The complaint also says that nearly eight hours before Becciu’s 6 p.m. meeting with Francis, L’Espresso created a webpage with an article entitled “This is why Cardinal Becciu resigned.” Citing the timestamp of the site’s metadata, the complaint argues that the magazine knew about Becciu’s ouster before he did, suggesting coordination with the Vatican.

L’Espresso has been leading the charge against Becciu, with a series of unsourced and speculative articles outlining prosecutors’ case against him, some of them citing unnamed Vatican investigators but others offering no attribution for the magazine's claims.

Vatican prosecutors have been investigating the London real estate venture for over a year but haven’t indicted anyone. Becciu’s ouster came just days before the Vatican began showing off its efforts at greater financial transparency and accountability during a visit by evaluators from the Council of Europe’s anti-money laundering committee. The committee, Moneyval, has faulted the Vatican tribunal in the past for failing to investigate or prosecute alleged financial crimes.

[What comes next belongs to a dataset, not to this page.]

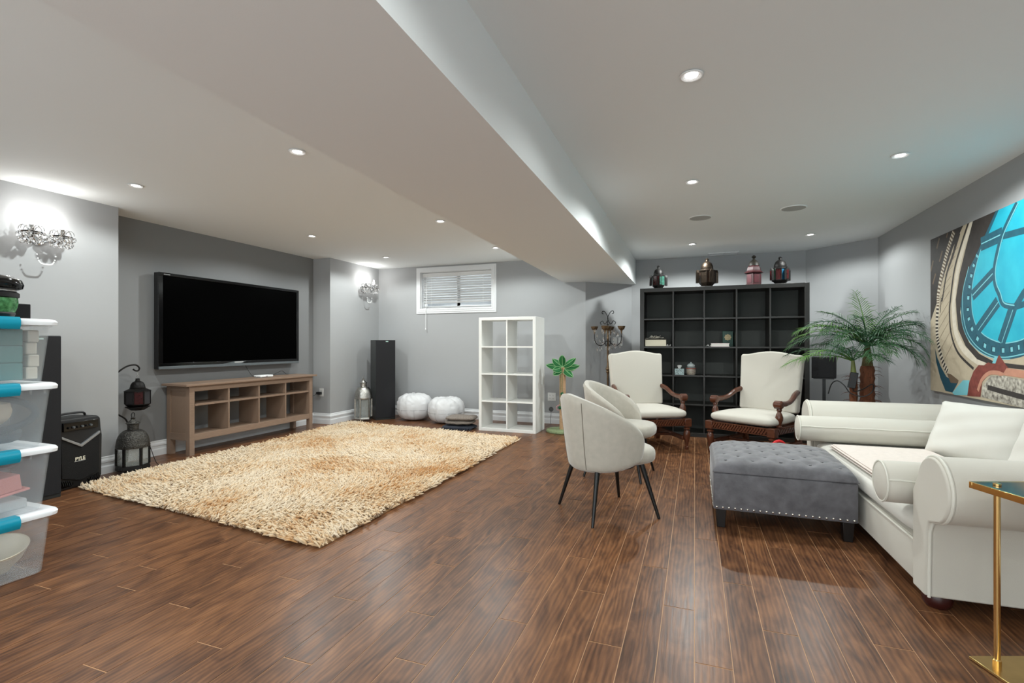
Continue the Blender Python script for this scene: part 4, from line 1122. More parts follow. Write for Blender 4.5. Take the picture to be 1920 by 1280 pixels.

The complaint argues that the magazine knew about Becciu’s ouster before he did, suggesting coordination with the Vatican.

In his complaint, Becciu said the damage to his reputation had harmed him personally as well as the Catholic faithful at large.

As a powerful cardinal with pastoral, diplomatic and Vatican experience, Becciu had been considered “papabile” before his downfall. But the complaint said that by being forced to relinquish his rights as a cardinal, Becciu had lost his chance to one day become pope.

The complaint also said that Becciu’s absence from a future conclave as a voting cardinal “could give rise to questions about the validity of the election,” dividing the church and requiring a costly second conclave.

L’Espresso has stood by its reporting, calling his lawsuit a “stupefying attack.” In Italy, journalists can be accused of both criminal and civil defamation.

The magazine’s editor-in-chief, Marco Damilano, didn’t deny the pope had an advance copy of its story, but said it was ridiculous to think that “a single journalistic article” caused him to fire Becciu.

“L’Espresso is accused of having not only influenced the current pope but also the Holy Spirit that could have chosen Becciu as his successor, if it weren’t for an article to block his ascent,” Damilano wrote.